What role do field teams play in DER data collection?
Field teams collect much of the operational data required to evaluate distributed energy resource performance. During installations, inspections, and maintenance work, crews capture information about asset locations, equipment configurations, and interconnection details that feed planning models and asset management systems.
Why do inconsistent field processes create challenges for DER evaluation?
Inconsistent field processes often lead to missing attributes, incomplete inspection records, and inconsistent naming conventions. These data gaps force planning teams to spend time cleaning datasets before performing analysis, which delays efforts to model DER impacts on grid operations and infrastructure planning.
How do standardized field workflows improve DER program management?

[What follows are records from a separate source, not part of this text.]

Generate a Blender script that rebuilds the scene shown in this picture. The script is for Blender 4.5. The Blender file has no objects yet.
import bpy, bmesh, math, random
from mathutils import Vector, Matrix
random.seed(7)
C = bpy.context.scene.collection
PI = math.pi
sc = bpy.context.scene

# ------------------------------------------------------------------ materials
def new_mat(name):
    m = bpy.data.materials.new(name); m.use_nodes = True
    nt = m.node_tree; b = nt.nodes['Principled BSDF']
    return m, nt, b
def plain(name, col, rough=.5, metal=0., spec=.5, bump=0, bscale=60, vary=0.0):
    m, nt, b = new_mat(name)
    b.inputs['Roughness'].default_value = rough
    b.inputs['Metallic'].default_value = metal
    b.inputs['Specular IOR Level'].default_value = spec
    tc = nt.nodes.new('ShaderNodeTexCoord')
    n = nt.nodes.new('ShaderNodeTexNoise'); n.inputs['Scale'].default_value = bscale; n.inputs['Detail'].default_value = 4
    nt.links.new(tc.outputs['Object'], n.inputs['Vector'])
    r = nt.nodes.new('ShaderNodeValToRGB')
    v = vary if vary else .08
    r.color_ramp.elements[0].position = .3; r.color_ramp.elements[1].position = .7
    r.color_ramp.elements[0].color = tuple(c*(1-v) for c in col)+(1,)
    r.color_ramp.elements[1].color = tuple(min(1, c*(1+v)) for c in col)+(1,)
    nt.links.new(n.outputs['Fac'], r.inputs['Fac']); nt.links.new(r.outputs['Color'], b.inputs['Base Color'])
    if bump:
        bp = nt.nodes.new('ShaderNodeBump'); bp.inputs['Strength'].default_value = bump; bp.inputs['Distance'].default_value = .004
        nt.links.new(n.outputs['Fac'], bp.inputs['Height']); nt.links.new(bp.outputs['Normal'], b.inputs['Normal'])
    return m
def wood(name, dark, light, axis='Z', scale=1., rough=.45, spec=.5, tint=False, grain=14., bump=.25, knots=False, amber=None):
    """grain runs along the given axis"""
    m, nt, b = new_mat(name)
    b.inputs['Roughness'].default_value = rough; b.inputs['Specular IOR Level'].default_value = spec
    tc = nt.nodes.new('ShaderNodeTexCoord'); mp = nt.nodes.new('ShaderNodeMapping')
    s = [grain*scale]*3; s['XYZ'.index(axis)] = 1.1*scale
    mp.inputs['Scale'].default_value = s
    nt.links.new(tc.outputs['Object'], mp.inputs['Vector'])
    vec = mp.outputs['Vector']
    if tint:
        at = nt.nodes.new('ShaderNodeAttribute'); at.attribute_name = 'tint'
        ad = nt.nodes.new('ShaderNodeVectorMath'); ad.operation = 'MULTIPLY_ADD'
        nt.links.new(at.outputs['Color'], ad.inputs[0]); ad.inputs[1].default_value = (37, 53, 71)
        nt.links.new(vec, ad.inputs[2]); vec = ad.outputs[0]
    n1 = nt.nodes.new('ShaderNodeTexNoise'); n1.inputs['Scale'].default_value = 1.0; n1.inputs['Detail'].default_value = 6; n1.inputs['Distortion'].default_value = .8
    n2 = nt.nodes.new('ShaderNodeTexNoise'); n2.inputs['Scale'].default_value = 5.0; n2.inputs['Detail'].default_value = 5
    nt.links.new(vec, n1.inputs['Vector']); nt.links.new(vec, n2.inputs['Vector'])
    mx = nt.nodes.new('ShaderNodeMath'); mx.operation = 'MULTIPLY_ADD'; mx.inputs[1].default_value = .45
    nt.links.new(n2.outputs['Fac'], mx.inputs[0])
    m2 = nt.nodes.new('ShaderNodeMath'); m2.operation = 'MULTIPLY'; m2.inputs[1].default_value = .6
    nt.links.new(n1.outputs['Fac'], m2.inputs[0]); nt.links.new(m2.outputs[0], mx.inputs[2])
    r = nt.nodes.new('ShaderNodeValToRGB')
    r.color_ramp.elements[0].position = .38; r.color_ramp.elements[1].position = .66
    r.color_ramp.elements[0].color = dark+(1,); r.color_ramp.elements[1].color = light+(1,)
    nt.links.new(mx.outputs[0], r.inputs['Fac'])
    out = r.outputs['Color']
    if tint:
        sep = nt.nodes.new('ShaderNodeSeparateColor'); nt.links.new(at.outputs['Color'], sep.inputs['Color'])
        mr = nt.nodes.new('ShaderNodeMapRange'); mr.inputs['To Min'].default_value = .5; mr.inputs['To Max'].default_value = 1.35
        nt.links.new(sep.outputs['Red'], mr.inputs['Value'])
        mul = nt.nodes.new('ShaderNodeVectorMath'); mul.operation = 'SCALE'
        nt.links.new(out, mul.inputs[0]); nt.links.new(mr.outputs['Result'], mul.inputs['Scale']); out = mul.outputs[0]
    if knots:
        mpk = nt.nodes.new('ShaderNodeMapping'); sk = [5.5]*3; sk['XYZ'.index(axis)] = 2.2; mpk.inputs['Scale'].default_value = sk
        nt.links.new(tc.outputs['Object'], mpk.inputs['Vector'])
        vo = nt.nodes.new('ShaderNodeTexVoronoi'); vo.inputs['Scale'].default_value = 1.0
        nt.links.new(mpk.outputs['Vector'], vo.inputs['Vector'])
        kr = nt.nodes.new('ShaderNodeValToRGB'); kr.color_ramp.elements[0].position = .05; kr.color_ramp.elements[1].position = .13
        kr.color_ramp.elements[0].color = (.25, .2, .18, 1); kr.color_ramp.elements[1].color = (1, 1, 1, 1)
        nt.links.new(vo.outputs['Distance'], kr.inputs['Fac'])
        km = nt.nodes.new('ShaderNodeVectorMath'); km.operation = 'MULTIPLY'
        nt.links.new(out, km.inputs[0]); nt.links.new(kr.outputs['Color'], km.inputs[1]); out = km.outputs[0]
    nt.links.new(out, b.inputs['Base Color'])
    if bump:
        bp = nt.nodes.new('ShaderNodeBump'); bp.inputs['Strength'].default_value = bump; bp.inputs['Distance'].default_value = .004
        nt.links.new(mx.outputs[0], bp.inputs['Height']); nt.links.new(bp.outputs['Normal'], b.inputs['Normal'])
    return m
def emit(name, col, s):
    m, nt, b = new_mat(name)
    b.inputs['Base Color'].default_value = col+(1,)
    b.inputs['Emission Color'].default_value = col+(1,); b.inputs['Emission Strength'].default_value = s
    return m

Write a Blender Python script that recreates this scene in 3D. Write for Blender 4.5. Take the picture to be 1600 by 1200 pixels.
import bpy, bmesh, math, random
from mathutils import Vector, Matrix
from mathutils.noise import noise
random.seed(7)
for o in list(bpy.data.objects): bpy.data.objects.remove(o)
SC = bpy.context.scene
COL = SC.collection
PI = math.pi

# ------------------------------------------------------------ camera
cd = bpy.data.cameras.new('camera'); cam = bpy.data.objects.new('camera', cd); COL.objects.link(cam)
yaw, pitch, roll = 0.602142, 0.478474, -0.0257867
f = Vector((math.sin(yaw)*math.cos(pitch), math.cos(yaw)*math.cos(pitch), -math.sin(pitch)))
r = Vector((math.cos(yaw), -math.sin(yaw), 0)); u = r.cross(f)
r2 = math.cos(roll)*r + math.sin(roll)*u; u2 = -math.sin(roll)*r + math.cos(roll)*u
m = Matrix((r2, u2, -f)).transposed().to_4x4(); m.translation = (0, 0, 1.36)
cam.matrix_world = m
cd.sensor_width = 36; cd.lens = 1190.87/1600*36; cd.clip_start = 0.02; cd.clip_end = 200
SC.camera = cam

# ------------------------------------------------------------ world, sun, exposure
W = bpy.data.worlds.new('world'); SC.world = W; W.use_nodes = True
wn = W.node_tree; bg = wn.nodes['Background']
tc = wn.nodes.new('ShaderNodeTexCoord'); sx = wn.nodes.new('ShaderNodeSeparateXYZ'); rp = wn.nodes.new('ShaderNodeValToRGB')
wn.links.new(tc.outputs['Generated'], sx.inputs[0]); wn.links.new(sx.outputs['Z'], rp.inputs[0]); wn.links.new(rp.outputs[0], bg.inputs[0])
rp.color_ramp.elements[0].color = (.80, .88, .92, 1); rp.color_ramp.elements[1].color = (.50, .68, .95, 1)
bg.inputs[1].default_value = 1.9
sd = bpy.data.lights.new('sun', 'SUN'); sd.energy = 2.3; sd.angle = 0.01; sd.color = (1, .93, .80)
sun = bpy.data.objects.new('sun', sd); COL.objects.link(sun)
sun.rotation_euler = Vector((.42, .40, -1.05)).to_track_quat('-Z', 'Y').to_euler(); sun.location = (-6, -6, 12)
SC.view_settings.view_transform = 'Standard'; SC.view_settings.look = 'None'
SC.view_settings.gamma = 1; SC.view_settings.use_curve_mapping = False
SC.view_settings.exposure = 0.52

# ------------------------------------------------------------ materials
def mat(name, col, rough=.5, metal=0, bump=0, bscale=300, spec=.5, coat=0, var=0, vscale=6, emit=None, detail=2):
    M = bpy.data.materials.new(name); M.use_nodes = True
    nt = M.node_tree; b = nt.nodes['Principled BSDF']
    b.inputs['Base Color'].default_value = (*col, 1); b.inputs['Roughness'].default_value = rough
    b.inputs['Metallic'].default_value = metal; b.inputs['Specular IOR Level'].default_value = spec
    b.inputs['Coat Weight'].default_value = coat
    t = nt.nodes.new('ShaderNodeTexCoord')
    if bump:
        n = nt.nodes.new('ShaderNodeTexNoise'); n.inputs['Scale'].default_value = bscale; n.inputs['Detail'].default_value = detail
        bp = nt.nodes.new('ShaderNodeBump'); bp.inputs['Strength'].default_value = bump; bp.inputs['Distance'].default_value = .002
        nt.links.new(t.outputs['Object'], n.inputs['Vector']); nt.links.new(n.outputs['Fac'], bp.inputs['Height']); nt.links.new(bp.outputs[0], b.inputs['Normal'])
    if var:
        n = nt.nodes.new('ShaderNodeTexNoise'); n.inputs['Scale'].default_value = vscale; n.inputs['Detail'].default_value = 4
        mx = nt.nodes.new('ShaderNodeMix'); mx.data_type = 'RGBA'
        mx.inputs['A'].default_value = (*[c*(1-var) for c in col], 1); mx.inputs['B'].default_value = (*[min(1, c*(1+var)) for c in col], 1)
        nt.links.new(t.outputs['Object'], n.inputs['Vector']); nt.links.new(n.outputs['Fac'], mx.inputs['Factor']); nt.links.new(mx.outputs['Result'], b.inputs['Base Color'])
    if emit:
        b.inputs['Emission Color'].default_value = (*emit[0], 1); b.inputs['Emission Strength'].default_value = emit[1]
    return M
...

Standardized field workflows ensure crews capture required attributes, geospatial data, and supporting documentation during inspections and deployments. Consistent workflows help utilities maintain accurate asset records and provide planning teams with reliable operational data.
Why do utilities need geospatial data to evaluate DER impact?
Accurate geospatial data allows utilities to analyze DER performance at specific substations, feeders, and circuit segments. Location data helps planners identify where distributed assets relieve grid constraints and where they provide the greatest operational and financial value.
How does operational data support regulatory review of DER programs?
Operational data provides documented evidence of installations, inspections, and asset performance that supports regulatory reporting and program oversight. Verifiable operational records allow utilities to evaluate DER investments and defend those decisions during regulatory review.
How does integrating field data with enterprise systems improve grid planning?
Integrating field data with GIS, asset management systems, and planning tools creates a feedback loop between field operations and grid analysis. Field observations feed forecasting models and infrastructure planning tools, allowing utilities to evaluate how DER deployments influence feeder capacity and long-term capital planning.